Second, while each of the four sub-paragraphs is to be read disjunctively, all claims that fall within one subparagraph must be added together for the purpose of establishing whether the $50,000 threshold is met. For example, in the case of Mohammed (Personal Representative of) v. Tucci (2009), 97 O.R. (3d) 145 (C.A.), the trial judge had awarded $15,000 to each of two separate plaintiffs. (The applicable monetary threshold was at that time $25,000 rather than $50,000). An appeal from that decision was properly to the Court of Appeal.

Third, it is the amount of the award, not the amount under appeal, which determines jurisdiction. In Bryce v. Bryce, [2015] O.J. No. 3149, 2015 ONSC 3795 (Div. Ct.), the amount of child and spousal support ordered at trial totalled $82,448 in periodic payments over 12 months, but that included both spousal and child support. The appellant in that case only appealed the spousal support portion of order, which portion was under the $50,000 threshold, and she therefore brought her appeal to the Divisional Court. The Divisional Court found it lacked jurisdiction: the aggregate of periodic payments awarded at trial determines jurisdiction, not the amount under appeal.

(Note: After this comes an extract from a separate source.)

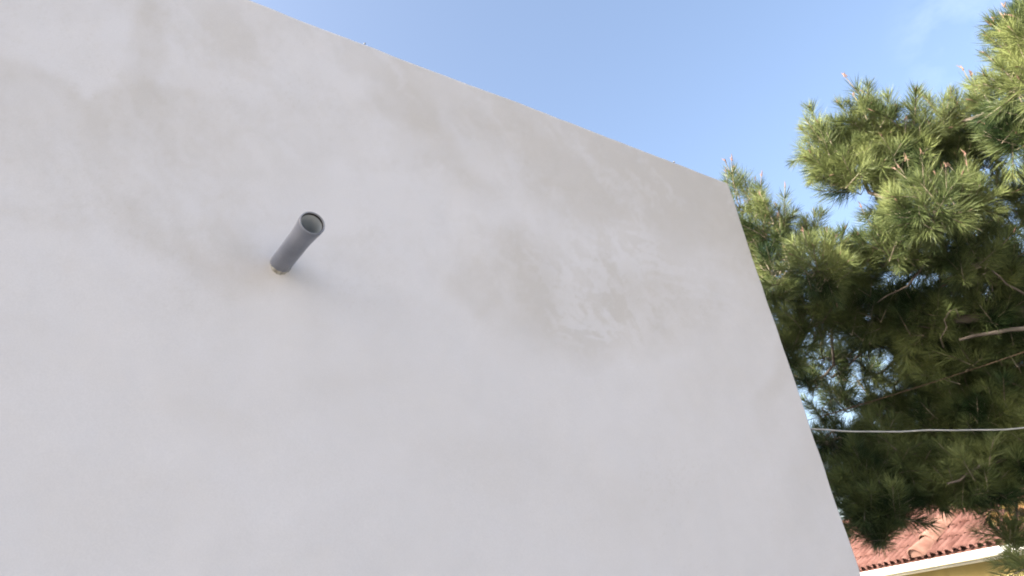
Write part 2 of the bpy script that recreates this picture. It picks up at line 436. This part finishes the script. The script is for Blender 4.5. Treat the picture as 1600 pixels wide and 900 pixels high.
mesh_obj('rubber_seal', *lathe(PB, pax, [(PL - .0035, r1 - .0047), (PL - .005, r1 - .0068), (PL - .010, r1 - .0072), (PL - .013, r1 - .006)], 64), M['rubber'], pipe, smooth=True)
mesh_obj('bore', *lathe(PB, pax, [(PL - .012, r1 - .0066), (PL - .060, r1 - .0068), (PL - .075, r0 - .0028), (.10, r0 - .0028), (-.15, r0 - .0028), (-.15, .0005)], 64), M['pvc_in_lit'], pipe, smooth=True)
# mortar bedded round the pipe where it leaves the wall
def collar():
    n, rings = 56, 6
    vs, fs = [], []
    u, w = np.array([1.0, 0, 0]), np.array([0, 0, 1.0])
    for i in range(rings):
        t = i / (rings - 1)
        for k in range(n):
            a = 2 * math.pi * k / n
            low = .5 - .5 * math.sin(a)                       # fatter below
            jag = rnd.uniform(-1, 1)
            R =   .0375 + (.001 + .004 * low + .003 * math.sin(3 * a + 1) + .002 * jag) * t
            h = (.010 + .008 * low + .003 * jag) * (1 - t) ** 1.4 - .006 * t
            vs.append(PB + R * (math.cos(a) * u + math.sin(a) * w) + np.array([0, -h, 0]) + np.array([0, 0, -.004 * low * t]))
    for i in range(rings - 1):
        for k in range(n):
            k2 = (k + 1) % n
            fs.append((i * n + k, (i + 1) * n + k, (i + 1) * n + k2, i * n + k2))
    mesh_obj('mortar_collar', vs, fs, M['mortar'], pipe, smooth=True)
collar()

# ------------------------------------------------------------------ small nails left on the parapet's edge
def wall_top(px):
    d = ray(px, -152 + 0.3854 * px); return CAM + d * (DW / d[1])
def nail(px, lab, s=1.0, lean=0.3):
    p = wall_top(px); p[2] = WZ1 - .004; p[1] += .012
    t = empty('nail', tuple(p)); tag(t, lab, 'nail', 'nails on the parapet edge')
    d = np.array([lean, -.45, .55]); d /= np.linalg.norm(d)
    mesh_obj('shank', *tube([p - d * .02, p + d * .016 * s], [.0022 * s] * 2, 8), M['rubber'], t)
    mesh_obj('head', *tube([p + d * .014 * s, p + d * .0155 * s, p + d * .019 * s, p + d * .020 * s], [.006 * s, .008 * s, .008 * s, .005 * s], 12), M['zinc'], t)
nail(572, 'small metal nail head on the upper left part of the wall edge, against the sky', 0.75, -.3)
nail(1053, 'bright metal nail head on the wall edge near the corner by the pine', 0.95, .3)

# ------------------------------------------------------------------ cables
post_top = np.array([6.1, 1.05, 3.75])
def edge_pt(px, py):
    d = ray(px, py); return CAM + d * (WX1 / d[0])
c0 = edge_pt(1266, 670); c0 = np.array([WX1 + .004, DW + .02, c0[2]])
c1 = at(1606, 663, 5.0)
c2 = c1 + (c1 - c0) * .55; c2[2] += .03
post_xy = c2.copy()
pts = []
for i in range(61):
    s = i / 60
    p = c0 + (c2 - c0) * s
    p[2] -= .16 * s * (1 - s) * 1.0
    p[2] += .004 * math.sin(s * 17 + 1) * (1 - s * .5) + .0015 * math.sin(s * 41)
    p[1] += .008 * math.sin(s * 15)
    pts.append(p)
cab0 = c0
cab = mesh_obj('cable', *tube(pts, [.0046] * len(pts), 10), M['cable'], None, smooth=True)
tag(cab, 'thick pale grey cable strung from the wall corner across in front of the pine', 'cable')
ak = MB()
ak.obox(cab0, (0, 1, 0), (0, 0, 1), (1, 0, 0), -.012, .03, -.02, .035, -.006, .0)
ak.tube([cab0 + np.array([-.004, .008, .012]), cab0 + np.array([.016, .006, .012]), cab0 + np.array([.020, .002, .003]), cab0 + np.array([.012, .0, -.006])], [.003] * 4, 7)
ak.build('anchor', M['rust'], cab)
w0 = edge_pt(1268, 660); w0 = np.array([WX1 + .003, DW + .30, w0[2] + .04])
w1 = at(1600, 545, 5.6); w2 = w1 + (w1 - w0) * .35
pts = []
for i in range(31):
    s = i / 30; p = w0 + (w2 - w0) * s; p[2] -= .10 * s * (1 - s); pts.append(p)
wr = mesh_obj('wire', *tube(pts, [.0022] * 31, 6), M['rust'], None, smooth=True)
tag(wr, 'thin rusty wire slanting up from the wall corner through the dark pine', 'wire')
pst = empty('metal_post', (float(post_xy[0]), float(post_xy[1]), 0)); tag(pst, 'galvanised steel post carrying the pale cable beside the pine', 'post')
PZ = float(post_xy[2]) + .12
px_, py_ = float(post_xy[0]) + .03, float(post_xy[1])
mesh_obj('pole', *tube([(px_, py_, -.2), (px_, py_, PZ)], [.03, .03], 16), M['post'], pst)
mesh_obj('cap', *tube([(px_, py_, PZ), (px_, py_, PZ + .02), (px_, py_, PZ + .04)], [.034, .034, .018], 16), M['post'], pst)

# ------------------------------------------------------------------ neighbouring house with a tiled roof
def house():
    e = np.array([math.sin(R_(26)), math.cos(R_(26)), 0]); u = np.array([e[1], -e[0], 0])       # along the eaves / into the house
    P = CAM + np.array([math.sin(R_(66)), math.cos(R_(66)), 0]) * 12.7; P[2] = CAM[2] + .365
    hz = P[2]
    h = empty('tiled_house', (float(P[0]), float(P[1]), 0))
    tag(h, 'yellow house with a terracotta tile roof and a white eaves gutter beyond the pine', 'house')
    a0, a1, run, pit = -5.0, 7.5, 1.6, R_(32)
    slope = u * math.cos(pit) + np.array([0, 0, math.sin(pit)])
    nrm = np.cross(e, slope); nrm = nrm if nrm[2] > 0 else -nrm
    # tiles: rows of half-round covers, stepped every 0.36 m up the slope
    pitch_w, step = .165, .34
    rows = int((a1 - a0) / pitch_w); k = 10
    courses = int(run / math.cos(pit) / step)
    V, Fc = [], []
    for r_ in range(rows):
        # each row is a strip of barrel + pan
        row_off = rnd.uniform(-.012, .012)
        for c_ in range(courses):
            jit = rnd.uniform(-.006, .006); ju = rnd.uniform(-.012, .012) + row_off
            b0 = len(V)
            for (t, lift, dn) in ((0, .028, 0), (1.06, .004, 1)):
                for q in range(k + 1):
                    s = q / k
                    if s < .62:
                        th = math.pi * s / .62; x = -math.cos(th) * .053; z = math.sin(th) * .047
                    else:
                        th = math.pi * (s - .62) / .38; x = .053 + (1 - math.cos(th)) * .5 * .060; z = -math.sin(th) * .016
                    sc = 1 - .08 * dn
                    V.append(P + e * (a0 + r_ * pitch_w + x * sc + jit) + slope * (c_ * step + t * step + ju * (1 if c_ else .5)) + nrm * (z * sc + lift))
            for q in range(k): Fc.append((b0 + q, b0 + q + 1, b0 + k + 2 + q, b0 + k + 1 + q))
            if c_ == 0:
                b2 = len(V); mid_ = V[b0] * .5 + V[b0 + 6] * .5
                V.append(mid_ + slope * .025)
                for q in range(7): V.append(V[b0 + q] + slope * .025 - nrm * .010)
                for q in range(6): Fc.append((b2, b2 + 1 + q, b2 + 2 + q))
            # thickness of the lower edge
            b1 = len(V)
            for q in range(k + 1): V.append(np.array(V[b0 + q]) - nrm * .016)
            for q in range(k): Fc.append((b1 + q, b1 + q + 1, b0 + q + 1, b0 + q))
    roof = mesh_obj('roof', V, Fc, M['tile'], h, smooth=True)
    # raised cap row running up the slope
    mbc = MB()
    for c_ in range(courses):
        base = P + e * 0.72 + slope * (c_ * step)
        n = 12; vs, fs = [], []
        for (t, rad, lift) in ((-.05, .165, .085), (step * 1.05, .138, .050)):
            for q in range(n + 1):
                th = math.pi * q / n
                vs.append(base + slope * t - e * math.cos(th) * rad + nrm * (math.sin(th) * rad * .95 + lift - .03))
        fs = [(q, q + 1, n + 2 + q, n + 1 + q) for q in range(n)]
        b1 = len(vs)
        for q in range(n + 1): vs.append(np.array(vs[q]) * 1.0 - nrm * .018)
        fs += [(b1 + q, b1 + q + 1, q + 1, q) for q in range(n)]
        if c_ == 0:
            b2 = len(vs); vs.append(base + slope * .0 + nrm * .03)
            for q in range(n + 1): vs.append(vs[q] + slope * .03 - nrm * .012)
            fs += [(b2, b2 + 1 + q, b2 + 2 + q) for q in range(n)]
        mbc.add(vs, fs)
    # roof deck under the tiles, and the back slope
    mbd = MB()
    U3 = run
    mbd.obox(P + np.array([0, 0, 0]), e, slope, nrm, a0 - .1, a1 + .0, .02, run / math.cos(pit), -.09, -.045)
    ridge = P + u * run + np.array([0, 0, run * math.tan(pit)])
    bs = u * math.cos(pit) - np.array([0, 0, math.sin(pit)]); bn = np.cross(e, bs); bn = bn if bn[2] > 0 else -bn
    mbd.obox(ridge, e, bs, bn, a0 - .1, a1, 0.02, run / math.cos(pit), -.09, -.03)
    deck = mbd.build('roof_deck', M['tile'], h)
    mbc.build('cap_tiles', M['tile_pale'], h, smooth=True)
    mbr = MB()
    x = a0
    while x < a1 - .4:
        n = 12; vs = []
        for (t, rad, lift) in ((0, .125, .02), (.44, .108, .0)):
            for q in range(n + 1):
                th = math.pi * q / n
                vs.append(ridge + e * (x + t) - u * math.cos(th) * rad + np.array([0, 0, math.sin(th) * rad + lift - .035 + rnd.uniform(-.004, .004)]))
        mbr.add(vs, [(q, q + 1, n + 2 + q, n + 1 + q) for q in range(n)])
        x += .40
    mbr.build('ridge_tiles', M['tile'], h, smooth=True)
    # gutter: box gutter with rolled lip, two lengths meeting at a joint
    def gutter(x0, x1):
        prof = [(.03, -.045), (-.135, -.045), (-.150, -.050), (-.156, -.062), (-.150, -.125), (-.135, -.150), (-.10, -.160), (.02, -.163)]
        vs, fs = [], []
        nseg = 14
        for i in range(nseg + 1):
            x = x0 + (x1 - x0) * i / nseg
            for (y, z) in prof: vs.append(P + e * x + u * (y + .05) + np.array([0, 0, z + .012 * math.sin(x * 1.1) * 0]))
        n = len(prof)
        for i in range(nseg):
            for q in range(n - 1): fs.append((i * n + q, i * n + q + 1, (i + 1) * n + q + 1, (i + 1) * n + q))
        fs.append(tuple(range(n))); fs.append(tuple(nseg * n + q for q in range(n - 1, -1, -1)))
        mesh_obj('gutter', vs, fs, M['white'], h)
    gutter(a0 - .1, .40); gutter(.43, a1)
    mbs = MB(); mbs.obox(P, e, u, (0, 0, 1), a0, a1 - .1, .07, .45, -.195, -.168)
    mbs.build('soffit', M['white'], h)
    mbw = MB(); mbw.obox(P, e, u, (0, 0, 1), a0 + .1, a1 - .2, .40, run * 2 - .35, -hz, -.198)
    mbw.build('wall', M['yellow'], h)
    return e, u, P
he, hu, hP = house()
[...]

Fourth, where a claim is dismissed – s.19(1.2)(c) or (d) – if the amount of a claim is not determined or is assessed at less than $50,000, jurisdiction lies with the Divisional Court. The Court of Appeal recently established that this might include claims that are implicitly dismissed. In Sandu v. Fairmont Hotels Inc., 2015 ONCA 611, the Court of Appeal considered an appeal from a judgment in which the trial judge dismissed the plaintiff’s defamation claim, but stated that had she found there was defamation, she would have assessed the damages at $25,000. Although the overall claim for damages was more than $25,000, the trial judge’s assessment brought the appeal within the jurisdiction of the Divisional Court. However, the respondent argued that the Court of Appeal had jurisdiction over the appeal because the trial judge’s award would have been for general damages only, and therefore the trial judge did not turn her mind to what the appropriate award would have been for aggravated and punitive damages (the amounts claimed for which must have been over $50,000, to make this a viable argument). The Court of Appeal disagreed and found that, as a matter of fact, the trial judge had assessed damages globally. The appeal was transferred to Divisional Court.

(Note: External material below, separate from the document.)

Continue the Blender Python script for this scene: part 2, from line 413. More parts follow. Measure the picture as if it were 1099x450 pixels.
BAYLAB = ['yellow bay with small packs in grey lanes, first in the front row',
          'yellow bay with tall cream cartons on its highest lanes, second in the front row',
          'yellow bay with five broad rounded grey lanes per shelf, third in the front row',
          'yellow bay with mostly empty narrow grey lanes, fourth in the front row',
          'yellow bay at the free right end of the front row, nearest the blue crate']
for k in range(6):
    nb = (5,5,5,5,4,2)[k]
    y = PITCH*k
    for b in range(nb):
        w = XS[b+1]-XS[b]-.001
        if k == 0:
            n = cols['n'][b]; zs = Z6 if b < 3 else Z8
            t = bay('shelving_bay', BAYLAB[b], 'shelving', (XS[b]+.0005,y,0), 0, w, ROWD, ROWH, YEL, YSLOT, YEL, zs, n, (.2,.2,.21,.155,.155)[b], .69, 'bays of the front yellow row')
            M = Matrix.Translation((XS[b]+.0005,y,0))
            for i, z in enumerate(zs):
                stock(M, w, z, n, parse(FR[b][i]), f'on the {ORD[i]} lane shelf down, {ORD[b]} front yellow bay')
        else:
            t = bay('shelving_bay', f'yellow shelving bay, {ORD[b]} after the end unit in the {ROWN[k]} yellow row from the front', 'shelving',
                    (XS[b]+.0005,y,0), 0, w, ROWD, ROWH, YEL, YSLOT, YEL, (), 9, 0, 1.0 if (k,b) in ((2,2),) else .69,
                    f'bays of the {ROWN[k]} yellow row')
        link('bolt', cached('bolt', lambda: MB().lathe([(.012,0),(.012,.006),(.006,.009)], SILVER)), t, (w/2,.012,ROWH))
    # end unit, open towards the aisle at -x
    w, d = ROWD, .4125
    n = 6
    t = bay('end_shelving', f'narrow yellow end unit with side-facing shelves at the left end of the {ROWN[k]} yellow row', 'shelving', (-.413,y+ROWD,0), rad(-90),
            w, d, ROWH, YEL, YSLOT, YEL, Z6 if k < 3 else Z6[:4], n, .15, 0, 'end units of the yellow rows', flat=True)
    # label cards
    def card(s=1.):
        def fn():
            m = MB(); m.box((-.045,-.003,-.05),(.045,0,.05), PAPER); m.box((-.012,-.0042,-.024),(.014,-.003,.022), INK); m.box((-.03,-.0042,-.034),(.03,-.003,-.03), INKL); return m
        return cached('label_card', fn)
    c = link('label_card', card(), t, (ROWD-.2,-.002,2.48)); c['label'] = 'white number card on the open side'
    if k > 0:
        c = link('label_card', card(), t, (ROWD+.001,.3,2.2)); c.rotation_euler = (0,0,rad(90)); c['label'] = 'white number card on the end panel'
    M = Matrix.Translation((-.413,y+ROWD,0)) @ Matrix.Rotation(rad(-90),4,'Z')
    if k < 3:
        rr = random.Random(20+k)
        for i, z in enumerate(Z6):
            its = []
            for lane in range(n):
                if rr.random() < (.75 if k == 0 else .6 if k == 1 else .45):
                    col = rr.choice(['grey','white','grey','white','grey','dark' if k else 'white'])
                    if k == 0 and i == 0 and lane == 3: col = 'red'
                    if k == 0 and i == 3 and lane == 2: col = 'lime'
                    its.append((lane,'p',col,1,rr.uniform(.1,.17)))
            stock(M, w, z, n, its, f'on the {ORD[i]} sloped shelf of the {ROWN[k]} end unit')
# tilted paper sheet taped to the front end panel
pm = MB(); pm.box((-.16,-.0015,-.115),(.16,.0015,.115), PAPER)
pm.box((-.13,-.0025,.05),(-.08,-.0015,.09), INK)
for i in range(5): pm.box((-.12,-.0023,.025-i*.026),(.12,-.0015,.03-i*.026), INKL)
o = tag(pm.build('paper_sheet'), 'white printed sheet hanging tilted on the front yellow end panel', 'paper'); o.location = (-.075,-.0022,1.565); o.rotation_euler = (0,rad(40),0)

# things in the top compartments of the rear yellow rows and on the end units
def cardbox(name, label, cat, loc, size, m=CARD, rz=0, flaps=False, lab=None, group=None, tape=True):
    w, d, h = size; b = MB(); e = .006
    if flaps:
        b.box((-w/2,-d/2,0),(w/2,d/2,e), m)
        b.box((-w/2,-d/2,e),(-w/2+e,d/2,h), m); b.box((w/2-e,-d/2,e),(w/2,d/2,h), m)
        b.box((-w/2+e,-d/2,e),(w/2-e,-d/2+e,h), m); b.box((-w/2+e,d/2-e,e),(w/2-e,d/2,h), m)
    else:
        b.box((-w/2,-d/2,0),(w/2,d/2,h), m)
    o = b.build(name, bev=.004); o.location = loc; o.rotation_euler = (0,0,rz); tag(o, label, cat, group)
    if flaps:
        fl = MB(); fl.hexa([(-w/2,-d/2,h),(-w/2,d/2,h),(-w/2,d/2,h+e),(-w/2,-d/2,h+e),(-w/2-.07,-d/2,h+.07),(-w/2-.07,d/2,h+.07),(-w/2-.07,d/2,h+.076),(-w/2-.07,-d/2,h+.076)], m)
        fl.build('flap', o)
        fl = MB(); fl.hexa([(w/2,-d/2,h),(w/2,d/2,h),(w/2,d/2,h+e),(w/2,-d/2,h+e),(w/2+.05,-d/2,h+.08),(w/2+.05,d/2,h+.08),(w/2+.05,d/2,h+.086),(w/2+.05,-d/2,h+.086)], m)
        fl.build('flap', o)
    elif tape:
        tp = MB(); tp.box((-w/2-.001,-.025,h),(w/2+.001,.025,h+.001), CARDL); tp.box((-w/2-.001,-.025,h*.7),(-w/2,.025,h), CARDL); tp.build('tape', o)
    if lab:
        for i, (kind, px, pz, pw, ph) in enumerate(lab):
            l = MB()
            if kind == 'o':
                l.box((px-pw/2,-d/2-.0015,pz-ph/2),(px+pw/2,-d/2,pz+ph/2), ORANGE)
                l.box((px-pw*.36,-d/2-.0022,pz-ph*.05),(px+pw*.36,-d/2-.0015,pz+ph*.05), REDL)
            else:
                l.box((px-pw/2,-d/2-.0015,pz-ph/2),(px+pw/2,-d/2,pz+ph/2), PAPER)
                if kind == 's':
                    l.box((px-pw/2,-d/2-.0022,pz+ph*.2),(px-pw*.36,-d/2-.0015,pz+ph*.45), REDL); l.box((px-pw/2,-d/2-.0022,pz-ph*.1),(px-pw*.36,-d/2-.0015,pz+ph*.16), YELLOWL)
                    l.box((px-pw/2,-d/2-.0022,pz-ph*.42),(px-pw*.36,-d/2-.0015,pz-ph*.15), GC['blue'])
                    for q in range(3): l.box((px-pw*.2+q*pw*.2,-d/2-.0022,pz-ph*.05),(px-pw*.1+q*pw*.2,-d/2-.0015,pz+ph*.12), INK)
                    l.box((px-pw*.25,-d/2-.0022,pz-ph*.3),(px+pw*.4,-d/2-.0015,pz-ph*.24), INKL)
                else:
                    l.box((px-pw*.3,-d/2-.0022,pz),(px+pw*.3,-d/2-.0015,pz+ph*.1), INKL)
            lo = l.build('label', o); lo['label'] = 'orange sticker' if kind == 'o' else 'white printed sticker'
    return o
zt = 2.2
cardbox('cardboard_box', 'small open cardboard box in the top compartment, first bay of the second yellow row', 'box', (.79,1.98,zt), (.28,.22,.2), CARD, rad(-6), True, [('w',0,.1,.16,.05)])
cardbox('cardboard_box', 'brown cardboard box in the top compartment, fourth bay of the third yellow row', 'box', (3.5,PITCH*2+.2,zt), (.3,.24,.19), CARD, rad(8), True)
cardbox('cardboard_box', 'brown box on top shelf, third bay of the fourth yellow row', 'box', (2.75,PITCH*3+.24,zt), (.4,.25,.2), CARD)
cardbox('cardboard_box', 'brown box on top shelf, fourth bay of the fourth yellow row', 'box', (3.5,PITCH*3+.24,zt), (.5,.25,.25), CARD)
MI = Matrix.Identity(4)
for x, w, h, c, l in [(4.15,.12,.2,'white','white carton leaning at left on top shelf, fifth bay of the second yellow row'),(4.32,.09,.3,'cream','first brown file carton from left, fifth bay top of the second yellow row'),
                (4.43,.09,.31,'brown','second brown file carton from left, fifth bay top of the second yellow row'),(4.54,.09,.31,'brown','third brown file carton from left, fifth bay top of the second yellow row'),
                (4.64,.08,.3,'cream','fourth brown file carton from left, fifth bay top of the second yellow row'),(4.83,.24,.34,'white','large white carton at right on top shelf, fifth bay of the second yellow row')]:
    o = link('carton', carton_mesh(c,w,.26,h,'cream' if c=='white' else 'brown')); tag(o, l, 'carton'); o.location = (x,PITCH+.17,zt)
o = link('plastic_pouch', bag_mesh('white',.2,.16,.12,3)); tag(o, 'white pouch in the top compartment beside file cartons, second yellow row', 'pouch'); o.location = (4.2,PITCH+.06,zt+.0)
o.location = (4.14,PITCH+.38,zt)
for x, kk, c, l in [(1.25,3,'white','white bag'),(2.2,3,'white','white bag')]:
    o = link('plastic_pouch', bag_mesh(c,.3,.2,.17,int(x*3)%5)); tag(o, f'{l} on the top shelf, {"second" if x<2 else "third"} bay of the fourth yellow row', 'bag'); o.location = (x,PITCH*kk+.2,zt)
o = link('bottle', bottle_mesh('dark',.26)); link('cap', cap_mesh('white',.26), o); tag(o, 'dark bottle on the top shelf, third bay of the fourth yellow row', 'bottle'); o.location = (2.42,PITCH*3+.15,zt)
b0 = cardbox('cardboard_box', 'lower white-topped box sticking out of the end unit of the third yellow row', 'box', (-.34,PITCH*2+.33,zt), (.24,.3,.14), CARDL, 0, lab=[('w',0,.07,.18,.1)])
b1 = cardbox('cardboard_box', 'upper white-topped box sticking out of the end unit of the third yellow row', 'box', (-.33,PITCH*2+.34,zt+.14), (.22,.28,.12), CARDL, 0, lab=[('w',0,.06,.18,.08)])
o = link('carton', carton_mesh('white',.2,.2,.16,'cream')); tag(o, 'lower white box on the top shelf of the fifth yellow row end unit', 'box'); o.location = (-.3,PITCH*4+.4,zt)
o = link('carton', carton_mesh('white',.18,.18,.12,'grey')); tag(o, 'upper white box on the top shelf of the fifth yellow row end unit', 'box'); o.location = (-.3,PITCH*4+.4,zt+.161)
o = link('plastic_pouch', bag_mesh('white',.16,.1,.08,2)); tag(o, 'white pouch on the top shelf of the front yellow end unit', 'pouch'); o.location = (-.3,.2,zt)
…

While the holding in Sandu seemed to turn more on the interpretation of the reasons of that particular trial judge than on any overarching principle, it is likely that in any case where a trial judge provides a general value, in the alternative, for a dismissed claim, and does not specifically address punitive or aggravated damages, the same reasoning will apply.

These rules turn what initially looked like simple math into a far more complex inquiry. Nevertheless, they are worth keeping in mind in order to avoid a far more unpleasant mathematical exercise: adding up the cost and wasted time of finding oneself with an appeal in the wrong court.